# What is asked
Your task is to locate every line holding the string "step" and to copy each of them.

# Information supplied

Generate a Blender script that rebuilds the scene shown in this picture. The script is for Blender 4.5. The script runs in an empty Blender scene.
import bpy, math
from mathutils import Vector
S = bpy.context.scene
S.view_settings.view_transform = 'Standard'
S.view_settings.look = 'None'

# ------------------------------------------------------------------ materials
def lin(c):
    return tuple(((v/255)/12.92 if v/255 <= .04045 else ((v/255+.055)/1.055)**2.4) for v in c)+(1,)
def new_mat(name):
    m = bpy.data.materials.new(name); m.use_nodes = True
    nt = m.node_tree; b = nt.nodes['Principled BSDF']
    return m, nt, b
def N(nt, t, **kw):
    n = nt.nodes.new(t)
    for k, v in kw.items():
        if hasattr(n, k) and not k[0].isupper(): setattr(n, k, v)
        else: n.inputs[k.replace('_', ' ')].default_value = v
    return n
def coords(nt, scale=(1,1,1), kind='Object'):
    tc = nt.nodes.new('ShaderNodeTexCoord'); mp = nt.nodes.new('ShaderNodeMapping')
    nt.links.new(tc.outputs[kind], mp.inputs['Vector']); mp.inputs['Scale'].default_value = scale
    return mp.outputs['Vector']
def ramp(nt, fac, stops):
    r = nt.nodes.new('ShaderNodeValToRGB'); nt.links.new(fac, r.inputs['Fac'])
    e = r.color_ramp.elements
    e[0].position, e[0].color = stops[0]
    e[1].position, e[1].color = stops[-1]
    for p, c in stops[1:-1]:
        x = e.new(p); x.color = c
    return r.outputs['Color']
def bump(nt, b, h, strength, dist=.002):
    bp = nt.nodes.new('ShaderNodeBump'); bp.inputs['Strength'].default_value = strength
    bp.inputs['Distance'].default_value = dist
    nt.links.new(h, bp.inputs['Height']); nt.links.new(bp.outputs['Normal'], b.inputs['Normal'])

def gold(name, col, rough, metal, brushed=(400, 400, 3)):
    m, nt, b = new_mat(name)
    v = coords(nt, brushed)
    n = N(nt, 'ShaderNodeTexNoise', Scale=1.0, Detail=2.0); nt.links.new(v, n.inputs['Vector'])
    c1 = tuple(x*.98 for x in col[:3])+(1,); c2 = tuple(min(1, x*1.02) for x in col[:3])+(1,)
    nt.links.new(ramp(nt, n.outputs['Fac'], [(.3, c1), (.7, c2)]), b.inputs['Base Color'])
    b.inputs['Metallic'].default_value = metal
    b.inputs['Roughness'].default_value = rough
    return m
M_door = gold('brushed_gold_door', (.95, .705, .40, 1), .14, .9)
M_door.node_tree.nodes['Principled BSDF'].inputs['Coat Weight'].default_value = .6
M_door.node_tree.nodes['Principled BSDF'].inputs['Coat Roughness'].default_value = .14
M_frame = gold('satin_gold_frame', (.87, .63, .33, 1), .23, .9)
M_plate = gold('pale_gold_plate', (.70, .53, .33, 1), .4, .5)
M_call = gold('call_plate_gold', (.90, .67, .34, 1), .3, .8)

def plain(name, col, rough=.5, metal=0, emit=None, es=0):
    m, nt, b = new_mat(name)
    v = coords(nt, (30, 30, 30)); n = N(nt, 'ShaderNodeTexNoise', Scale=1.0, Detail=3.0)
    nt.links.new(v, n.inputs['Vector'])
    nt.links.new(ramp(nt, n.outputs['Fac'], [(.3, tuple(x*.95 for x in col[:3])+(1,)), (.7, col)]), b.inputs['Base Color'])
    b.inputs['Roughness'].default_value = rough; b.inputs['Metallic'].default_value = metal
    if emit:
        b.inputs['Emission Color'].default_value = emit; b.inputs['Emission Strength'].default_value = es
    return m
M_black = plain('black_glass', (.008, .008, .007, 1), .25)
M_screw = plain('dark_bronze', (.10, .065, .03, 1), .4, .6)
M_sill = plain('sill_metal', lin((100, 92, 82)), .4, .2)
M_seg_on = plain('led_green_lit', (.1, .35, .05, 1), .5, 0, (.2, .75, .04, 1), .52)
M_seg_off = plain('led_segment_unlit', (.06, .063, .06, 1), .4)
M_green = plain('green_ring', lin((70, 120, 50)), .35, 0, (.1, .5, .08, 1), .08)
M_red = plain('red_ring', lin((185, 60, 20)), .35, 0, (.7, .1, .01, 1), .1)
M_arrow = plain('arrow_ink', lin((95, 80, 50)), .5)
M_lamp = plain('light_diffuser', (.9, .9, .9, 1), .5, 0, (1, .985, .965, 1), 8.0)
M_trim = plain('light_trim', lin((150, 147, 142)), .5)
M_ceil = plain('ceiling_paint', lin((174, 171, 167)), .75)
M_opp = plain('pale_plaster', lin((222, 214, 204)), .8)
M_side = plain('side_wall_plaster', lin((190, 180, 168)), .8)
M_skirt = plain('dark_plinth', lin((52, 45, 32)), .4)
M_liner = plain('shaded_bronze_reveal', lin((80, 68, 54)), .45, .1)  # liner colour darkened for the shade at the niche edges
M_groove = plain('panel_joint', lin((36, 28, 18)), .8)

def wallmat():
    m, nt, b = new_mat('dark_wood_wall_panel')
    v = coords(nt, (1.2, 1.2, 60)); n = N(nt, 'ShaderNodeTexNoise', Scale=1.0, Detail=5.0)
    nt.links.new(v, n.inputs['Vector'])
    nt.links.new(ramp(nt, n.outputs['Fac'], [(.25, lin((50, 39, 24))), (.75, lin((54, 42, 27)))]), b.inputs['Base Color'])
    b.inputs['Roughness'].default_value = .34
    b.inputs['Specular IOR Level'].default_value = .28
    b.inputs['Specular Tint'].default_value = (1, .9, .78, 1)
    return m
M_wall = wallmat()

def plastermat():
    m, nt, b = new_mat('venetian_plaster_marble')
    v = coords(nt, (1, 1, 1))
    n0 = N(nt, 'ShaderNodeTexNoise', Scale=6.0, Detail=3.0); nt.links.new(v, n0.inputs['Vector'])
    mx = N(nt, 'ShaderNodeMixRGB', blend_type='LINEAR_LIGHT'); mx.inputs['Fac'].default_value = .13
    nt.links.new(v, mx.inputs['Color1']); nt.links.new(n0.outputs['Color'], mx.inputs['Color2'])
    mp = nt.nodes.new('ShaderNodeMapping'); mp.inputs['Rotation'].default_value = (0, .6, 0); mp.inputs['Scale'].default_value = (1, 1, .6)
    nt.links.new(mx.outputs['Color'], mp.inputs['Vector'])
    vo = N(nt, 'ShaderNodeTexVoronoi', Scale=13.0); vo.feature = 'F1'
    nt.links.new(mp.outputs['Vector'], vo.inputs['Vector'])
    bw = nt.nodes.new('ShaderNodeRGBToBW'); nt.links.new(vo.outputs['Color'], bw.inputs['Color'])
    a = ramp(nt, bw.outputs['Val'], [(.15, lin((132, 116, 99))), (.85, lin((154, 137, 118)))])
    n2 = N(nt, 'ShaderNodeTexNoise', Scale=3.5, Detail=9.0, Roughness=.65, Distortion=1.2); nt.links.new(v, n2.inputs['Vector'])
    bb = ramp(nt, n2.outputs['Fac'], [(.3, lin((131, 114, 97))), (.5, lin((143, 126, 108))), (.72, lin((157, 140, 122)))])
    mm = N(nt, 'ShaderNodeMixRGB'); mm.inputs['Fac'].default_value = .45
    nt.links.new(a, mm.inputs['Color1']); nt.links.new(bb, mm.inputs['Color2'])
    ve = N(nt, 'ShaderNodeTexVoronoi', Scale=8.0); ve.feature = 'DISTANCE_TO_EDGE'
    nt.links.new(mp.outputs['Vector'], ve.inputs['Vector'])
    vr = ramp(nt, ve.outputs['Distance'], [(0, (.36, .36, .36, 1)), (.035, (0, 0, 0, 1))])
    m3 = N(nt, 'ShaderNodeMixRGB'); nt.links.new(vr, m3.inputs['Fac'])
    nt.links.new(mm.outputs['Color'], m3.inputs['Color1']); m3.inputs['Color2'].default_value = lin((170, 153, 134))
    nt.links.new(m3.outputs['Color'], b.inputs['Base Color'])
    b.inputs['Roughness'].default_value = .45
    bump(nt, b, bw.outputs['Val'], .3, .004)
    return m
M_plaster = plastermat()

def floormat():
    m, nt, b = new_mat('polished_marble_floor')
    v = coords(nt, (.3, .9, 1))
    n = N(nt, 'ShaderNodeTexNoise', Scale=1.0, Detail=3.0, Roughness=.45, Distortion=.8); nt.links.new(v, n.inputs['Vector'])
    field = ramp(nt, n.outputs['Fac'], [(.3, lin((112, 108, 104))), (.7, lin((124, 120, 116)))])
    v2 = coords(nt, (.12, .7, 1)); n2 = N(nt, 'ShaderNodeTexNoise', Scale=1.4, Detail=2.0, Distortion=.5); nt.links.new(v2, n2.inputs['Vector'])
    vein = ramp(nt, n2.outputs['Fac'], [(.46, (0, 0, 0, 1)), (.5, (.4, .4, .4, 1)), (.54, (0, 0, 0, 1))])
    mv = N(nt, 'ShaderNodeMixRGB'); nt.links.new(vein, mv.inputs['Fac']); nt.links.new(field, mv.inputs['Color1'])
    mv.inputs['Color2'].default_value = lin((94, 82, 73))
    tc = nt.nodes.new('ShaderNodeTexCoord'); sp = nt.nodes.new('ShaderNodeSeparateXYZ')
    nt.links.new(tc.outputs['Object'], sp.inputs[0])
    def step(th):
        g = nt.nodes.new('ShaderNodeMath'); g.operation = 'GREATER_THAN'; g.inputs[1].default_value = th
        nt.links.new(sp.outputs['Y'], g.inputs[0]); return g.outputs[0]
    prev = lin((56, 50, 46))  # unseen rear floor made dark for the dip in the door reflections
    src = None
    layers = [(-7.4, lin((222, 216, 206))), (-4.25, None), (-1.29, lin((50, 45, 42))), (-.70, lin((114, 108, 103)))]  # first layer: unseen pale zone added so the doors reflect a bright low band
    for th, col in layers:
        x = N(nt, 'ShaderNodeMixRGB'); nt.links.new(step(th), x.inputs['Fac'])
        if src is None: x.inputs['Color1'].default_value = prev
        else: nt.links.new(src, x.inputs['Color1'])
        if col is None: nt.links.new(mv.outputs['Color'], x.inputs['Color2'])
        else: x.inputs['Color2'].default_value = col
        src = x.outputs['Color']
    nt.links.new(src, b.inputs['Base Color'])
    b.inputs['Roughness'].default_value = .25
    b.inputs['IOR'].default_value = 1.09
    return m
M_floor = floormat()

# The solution
    def step(th):
        x = N(nt, 'ShaderNodeMixRGB'); nt.links.new(step(th), x.inputs['Fac'])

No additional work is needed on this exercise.